==== Dataset content ====

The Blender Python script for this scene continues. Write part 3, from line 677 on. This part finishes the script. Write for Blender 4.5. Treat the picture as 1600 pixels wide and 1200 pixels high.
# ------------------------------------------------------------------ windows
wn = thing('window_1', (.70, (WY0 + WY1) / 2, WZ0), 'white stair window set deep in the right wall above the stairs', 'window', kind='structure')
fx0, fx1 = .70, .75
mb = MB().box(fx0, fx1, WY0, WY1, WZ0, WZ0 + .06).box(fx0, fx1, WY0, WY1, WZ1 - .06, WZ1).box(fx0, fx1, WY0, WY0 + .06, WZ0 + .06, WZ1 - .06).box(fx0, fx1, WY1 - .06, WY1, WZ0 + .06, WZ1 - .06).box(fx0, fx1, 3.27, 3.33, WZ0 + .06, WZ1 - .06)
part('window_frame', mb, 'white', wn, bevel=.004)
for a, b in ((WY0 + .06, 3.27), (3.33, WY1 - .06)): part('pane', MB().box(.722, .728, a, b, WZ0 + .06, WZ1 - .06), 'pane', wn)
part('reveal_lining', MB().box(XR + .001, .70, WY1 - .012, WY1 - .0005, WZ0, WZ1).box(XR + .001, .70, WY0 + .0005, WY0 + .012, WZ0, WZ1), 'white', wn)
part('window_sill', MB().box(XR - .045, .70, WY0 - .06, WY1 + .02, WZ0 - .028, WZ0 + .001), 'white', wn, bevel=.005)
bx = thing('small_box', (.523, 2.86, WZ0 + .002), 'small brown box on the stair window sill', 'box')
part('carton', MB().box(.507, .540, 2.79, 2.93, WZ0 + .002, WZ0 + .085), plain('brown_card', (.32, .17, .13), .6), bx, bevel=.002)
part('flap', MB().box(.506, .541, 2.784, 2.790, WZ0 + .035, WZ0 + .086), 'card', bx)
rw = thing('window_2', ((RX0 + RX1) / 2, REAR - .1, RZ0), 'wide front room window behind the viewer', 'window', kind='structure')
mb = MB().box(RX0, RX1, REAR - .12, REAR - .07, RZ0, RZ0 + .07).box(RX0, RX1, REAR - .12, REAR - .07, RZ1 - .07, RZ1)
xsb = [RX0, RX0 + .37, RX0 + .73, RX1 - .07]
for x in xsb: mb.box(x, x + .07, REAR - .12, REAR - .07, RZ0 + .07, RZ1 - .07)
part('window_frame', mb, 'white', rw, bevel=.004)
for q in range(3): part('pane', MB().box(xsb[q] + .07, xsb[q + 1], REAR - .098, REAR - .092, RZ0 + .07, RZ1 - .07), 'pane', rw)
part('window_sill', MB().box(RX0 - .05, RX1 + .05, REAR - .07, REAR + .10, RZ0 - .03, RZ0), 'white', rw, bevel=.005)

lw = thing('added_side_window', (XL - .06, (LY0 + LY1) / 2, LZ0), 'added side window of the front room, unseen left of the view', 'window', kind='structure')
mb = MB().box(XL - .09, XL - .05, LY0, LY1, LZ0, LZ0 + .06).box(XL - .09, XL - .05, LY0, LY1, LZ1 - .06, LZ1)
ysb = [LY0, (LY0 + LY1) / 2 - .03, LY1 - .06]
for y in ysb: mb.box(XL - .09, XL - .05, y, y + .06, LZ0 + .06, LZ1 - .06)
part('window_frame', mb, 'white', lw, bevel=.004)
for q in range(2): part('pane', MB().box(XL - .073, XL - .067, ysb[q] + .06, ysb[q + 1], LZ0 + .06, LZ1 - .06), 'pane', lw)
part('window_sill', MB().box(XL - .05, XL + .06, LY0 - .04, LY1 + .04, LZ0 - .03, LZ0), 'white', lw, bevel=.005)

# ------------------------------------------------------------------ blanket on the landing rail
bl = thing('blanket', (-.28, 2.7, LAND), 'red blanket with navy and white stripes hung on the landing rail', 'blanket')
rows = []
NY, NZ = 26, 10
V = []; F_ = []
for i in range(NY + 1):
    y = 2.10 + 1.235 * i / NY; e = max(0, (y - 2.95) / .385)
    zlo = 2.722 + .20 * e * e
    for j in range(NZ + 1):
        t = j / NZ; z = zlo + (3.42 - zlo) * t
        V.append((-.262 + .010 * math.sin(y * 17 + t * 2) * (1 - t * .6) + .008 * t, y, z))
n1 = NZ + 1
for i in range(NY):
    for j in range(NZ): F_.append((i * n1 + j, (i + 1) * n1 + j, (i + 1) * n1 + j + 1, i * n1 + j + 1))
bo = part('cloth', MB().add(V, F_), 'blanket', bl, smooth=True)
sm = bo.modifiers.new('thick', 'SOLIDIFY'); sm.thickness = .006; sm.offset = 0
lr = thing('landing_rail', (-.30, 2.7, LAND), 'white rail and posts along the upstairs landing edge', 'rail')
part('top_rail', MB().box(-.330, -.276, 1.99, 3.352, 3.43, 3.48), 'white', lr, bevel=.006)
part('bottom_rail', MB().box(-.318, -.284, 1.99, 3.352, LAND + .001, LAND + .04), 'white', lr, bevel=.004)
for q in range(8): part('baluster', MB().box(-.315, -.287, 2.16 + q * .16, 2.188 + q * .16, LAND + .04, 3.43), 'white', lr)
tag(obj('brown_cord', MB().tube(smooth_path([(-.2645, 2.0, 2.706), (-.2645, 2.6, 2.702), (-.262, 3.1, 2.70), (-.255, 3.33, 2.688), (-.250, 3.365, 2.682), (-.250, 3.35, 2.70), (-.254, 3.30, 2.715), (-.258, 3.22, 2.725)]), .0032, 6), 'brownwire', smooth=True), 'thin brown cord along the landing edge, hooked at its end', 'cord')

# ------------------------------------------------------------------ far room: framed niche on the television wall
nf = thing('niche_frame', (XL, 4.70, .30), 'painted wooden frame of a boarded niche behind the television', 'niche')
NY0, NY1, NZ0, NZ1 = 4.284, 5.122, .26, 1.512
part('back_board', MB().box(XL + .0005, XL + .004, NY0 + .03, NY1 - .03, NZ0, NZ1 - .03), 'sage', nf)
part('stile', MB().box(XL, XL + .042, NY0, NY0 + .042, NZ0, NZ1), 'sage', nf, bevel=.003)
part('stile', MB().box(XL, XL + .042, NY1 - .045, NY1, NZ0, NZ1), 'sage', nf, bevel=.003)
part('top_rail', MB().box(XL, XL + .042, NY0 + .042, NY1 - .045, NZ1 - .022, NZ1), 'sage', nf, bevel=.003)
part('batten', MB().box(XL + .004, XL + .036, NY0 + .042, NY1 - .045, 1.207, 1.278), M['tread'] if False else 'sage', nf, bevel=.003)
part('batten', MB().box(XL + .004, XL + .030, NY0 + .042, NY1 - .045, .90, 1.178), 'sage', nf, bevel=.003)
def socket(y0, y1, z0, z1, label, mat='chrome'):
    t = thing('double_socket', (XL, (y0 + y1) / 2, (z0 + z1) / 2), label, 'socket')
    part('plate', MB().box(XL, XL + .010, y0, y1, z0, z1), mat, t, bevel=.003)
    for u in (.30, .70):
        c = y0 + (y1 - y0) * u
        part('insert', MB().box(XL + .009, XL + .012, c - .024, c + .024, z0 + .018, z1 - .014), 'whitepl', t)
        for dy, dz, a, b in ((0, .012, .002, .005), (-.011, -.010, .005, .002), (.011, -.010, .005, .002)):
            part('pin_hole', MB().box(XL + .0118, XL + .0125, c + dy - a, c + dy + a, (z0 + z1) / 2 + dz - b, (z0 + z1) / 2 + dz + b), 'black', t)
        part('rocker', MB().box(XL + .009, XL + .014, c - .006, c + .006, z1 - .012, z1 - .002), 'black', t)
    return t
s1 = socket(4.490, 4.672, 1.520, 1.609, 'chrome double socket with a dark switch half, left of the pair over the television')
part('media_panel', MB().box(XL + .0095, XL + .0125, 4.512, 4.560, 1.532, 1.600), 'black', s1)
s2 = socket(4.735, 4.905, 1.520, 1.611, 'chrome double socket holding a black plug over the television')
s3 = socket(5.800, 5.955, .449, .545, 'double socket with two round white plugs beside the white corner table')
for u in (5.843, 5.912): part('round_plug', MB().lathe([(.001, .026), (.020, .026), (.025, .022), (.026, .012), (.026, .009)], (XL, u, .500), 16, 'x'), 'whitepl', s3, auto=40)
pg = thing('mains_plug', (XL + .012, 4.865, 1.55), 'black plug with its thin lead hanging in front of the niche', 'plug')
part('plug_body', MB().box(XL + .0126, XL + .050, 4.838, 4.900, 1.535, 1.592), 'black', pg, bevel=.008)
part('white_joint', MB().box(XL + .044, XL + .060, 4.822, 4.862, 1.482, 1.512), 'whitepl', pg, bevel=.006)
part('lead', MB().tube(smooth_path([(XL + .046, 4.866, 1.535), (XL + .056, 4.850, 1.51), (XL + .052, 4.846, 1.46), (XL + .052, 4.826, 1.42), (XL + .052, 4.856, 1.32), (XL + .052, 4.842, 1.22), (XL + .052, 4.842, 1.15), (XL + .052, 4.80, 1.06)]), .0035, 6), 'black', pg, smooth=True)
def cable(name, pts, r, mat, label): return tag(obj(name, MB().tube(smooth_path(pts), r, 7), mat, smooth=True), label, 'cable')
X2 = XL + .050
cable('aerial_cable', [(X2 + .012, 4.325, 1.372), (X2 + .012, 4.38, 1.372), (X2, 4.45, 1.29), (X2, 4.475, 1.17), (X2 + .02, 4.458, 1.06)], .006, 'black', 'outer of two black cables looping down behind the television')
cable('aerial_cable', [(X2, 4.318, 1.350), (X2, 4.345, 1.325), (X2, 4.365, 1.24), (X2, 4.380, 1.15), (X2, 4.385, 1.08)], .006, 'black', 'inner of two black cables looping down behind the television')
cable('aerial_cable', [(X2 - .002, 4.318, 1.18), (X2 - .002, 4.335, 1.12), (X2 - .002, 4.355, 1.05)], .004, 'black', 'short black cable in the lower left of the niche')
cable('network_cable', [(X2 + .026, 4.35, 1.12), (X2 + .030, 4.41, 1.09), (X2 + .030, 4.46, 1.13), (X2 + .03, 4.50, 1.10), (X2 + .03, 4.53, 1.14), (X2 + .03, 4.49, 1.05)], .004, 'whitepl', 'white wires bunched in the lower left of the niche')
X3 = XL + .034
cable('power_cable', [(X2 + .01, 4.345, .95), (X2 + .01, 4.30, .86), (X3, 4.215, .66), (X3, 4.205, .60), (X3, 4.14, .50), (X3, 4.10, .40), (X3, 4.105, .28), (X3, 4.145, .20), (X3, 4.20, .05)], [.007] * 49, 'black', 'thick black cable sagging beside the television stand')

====

> [Given exercise]:
Go through the data above and find the lines with the word "wide". Copy each of those lines.

> [Solution to this problem]:
The Blender Python script for this scene continues. Write part 3, from line 677 on. This part finishes the script. Write for Blender 4.5. Treat the picture as 1600 pixels wide and 1200 pixels high.
rw = thing('window_2', ((RX0 + RX1) / 2, REAR - .1, RZ0), 'wide front room window behind the viewer', 'window', kind='structure')